Scientists with child helping to identify shells
Above: Timothy Pearce, Assistant Curator of Mollusks, helps identify a specimen.

Can you stump the scientist?

Carnegie Museum of Natural History’s scientists will be available on Saturday, April 16 to identify objects that visitors have found in nature for Super Science: Specimen ID Day. 

These events are a unique experience for visitors, but also an interesting way for our scientists to interact with the public and test their knowledge!

Albert Kollar, Section of Invertebrate Paleontology, said that the number of places that people bring in specimens from is the part of Specimen ID Day that he finds most intriguing.

Kollar said he helped identify specimens collected from Pennsylvania, Ohio, western New York, Virginia, Maryland along the Chesapeake Bay, South Carolina and North Carolina’s underwater shoreline, Indiana, Missouri, and Colorado.

“That was fun and a challenge to review my knowledge,” he said. “Some of it was easy as it worked to my experiences of conducting research in many of those states excluding North and South Carolina.”

He said a little girl who collected fossils from the Falls of the Ohio rocks of Indiana was one of the best specimens brought to him at a Specimen ID Day.

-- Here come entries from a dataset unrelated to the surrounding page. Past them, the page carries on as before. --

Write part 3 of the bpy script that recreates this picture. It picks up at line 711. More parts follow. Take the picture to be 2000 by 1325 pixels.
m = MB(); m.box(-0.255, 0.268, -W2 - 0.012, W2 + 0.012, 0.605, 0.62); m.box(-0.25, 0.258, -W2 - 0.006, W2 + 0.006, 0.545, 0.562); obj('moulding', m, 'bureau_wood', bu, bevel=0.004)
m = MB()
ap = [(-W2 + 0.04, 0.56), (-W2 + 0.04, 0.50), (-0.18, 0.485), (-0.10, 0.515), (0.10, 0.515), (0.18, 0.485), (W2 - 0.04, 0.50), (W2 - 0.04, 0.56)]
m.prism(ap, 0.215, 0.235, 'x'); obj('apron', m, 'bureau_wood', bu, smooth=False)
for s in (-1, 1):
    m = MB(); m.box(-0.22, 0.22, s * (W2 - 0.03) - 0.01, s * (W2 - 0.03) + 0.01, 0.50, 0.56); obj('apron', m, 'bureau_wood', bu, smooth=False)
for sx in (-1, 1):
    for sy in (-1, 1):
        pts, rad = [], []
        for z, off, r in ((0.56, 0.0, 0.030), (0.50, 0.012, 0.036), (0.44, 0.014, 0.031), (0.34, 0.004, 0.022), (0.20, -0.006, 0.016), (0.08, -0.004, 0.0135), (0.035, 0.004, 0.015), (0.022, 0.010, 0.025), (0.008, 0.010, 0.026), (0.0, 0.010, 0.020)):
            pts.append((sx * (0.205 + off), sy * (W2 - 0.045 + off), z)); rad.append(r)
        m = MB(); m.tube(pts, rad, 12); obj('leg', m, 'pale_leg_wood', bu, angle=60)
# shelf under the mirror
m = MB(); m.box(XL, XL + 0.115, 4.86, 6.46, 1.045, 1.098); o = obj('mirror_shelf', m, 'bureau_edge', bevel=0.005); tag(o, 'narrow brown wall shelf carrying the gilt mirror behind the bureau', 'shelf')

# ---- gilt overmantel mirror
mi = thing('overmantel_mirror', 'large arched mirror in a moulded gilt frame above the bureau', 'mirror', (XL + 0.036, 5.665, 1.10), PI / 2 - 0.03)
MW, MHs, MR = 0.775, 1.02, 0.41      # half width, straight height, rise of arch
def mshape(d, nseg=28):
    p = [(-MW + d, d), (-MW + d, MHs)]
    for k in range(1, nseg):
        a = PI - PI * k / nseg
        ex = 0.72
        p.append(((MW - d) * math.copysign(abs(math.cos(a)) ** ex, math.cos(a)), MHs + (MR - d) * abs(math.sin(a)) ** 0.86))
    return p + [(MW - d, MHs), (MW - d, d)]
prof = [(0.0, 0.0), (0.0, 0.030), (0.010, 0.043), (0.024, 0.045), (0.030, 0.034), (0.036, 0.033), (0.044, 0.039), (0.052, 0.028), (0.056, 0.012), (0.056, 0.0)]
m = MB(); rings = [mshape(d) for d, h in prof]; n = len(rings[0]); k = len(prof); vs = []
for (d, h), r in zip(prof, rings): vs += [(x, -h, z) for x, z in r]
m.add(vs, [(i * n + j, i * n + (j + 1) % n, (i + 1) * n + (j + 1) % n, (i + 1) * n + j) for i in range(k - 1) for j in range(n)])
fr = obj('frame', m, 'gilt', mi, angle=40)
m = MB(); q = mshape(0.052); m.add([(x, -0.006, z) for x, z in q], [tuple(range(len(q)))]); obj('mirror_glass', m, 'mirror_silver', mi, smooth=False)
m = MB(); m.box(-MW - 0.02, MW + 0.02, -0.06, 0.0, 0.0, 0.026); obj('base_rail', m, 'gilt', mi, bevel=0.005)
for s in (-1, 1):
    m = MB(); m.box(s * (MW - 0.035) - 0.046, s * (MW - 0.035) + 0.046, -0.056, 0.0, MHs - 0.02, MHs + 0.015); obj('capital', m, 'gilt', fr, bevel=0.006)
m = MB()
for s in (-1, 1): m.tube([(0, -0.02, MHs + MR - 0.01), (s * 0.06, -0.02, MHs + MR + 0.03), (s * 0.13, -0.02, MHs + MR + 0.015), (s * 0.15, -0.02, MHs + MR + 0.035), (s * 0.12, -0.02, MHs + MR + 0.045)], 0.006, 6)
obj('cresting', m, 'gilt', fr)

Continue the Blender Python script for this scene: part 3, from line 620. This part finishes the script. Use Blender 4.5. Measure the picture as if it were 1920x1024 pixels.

Timothy Pearce, Assistant Curator of Mollusks, said someone brought in a fist-sized shell that looked like a cowry (appealingly shaped, attractive, shiny sea shells), but not like any cowry he had ever seen at a similar event.

A cowry shell
A cowry

“We finally determined that it is actually the earbone of a whale, which is, interestingly, shaped very much like a cowry!” Pearce said. “This was way before we had Google Images, so it took a bit of sleuthing to track it down.”